# What is expected
Return exactly the listing's lines, from its first line to the line holding "c.location = Vector(c.location) - d", ends included.

# Data lines
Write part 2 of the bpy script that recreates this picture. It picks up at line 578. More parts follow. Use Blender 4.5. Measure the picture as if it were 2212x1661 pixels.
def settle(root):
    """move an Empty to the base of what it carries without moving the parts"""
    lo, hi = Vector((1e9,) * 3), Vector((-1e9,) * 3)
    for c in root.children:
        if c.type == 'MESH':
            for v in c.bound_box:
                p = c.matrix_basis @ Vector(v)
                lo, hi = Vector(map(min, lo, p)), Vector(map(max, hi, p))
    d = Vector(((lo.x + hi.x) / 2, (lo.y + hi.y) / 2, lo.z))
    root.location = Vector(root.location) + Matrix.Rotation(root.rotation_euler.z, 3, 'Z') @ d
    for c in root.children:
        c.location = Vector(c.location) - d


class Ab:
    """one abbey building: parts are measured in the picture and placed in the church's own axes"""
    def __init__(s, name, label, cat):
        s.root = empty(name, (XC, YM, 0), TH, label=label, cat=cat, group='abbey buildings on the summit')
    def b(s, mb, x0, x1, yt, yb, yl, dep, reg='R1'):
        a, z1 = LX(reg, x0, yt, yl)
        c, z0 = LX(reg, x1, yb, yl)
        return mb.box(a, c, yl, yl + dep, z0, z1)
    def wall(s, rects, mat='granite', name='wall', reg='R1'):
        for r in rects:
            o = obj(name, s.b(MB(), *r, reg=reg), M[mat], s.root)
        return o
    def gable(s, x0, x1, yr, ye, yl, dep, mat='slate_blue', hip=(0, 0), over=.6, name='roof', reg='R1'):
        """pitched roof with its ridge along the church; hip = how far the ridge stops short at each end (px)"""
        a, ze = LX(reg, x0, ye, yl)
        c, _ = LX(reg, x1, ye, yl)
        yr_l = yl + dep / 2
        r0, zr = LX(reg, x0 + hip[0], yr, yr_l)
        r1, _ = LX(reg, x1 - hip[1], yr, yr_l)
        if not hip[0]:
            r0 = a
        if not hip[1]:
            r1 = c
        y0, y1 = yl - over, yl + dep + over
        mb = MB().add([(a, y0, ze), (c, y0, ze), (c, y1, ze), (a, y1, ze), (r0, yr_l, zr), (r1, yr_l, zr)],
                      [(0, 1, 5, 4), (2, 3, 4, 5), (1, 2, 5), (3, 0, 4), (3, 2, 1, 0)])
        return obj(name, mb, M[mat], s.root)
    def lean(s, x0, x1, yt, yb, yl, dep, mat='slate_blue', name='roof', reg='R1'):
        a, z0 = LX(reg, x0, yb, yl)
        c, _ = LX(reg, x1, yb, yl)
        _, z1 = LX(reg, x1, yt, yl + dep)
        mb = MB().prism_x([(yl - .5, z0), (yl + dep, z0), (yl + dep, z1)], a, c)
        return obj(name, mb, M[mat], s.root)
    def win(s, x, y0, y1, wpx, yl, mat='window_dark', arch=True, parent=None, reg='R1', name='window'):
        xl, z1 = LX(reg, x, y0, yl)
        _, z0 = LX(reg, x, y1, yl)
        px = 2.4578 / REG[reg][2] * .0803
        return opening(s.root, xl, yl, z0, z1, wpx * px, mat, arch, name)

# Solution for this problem
Write part 2 of the bpy script that recreates this picture. It picks up at line 578. More parts follow. Use Blender 4.5. Measure the picture as if it were 2212x1661 pixels.
def settle(root):
    """move an Empty to the base of what it carries without moving the parts"""
    lo, hi = Vector((1e9,) * 3), Vector((-1e9,) * 3)
    for c in root.children:
        if c.type == 'MESH':
            for v in c.bound_box:
                p = c.matrix_basis @ Vector(v)
                lo, hi = Vector(map(min, lo, p)), Vector(map(max, hi, p))
    d = Vector(((lo.x + hi.x) / 2, (lo.y + hi.y) / 2, lo.z))
    root.location = Vector(root.location) + Matrix.Rotation(root.rotation_euler.z, 3, 'Z') @ d
    for c in root.children:
        c.location = Vector(c.location) - d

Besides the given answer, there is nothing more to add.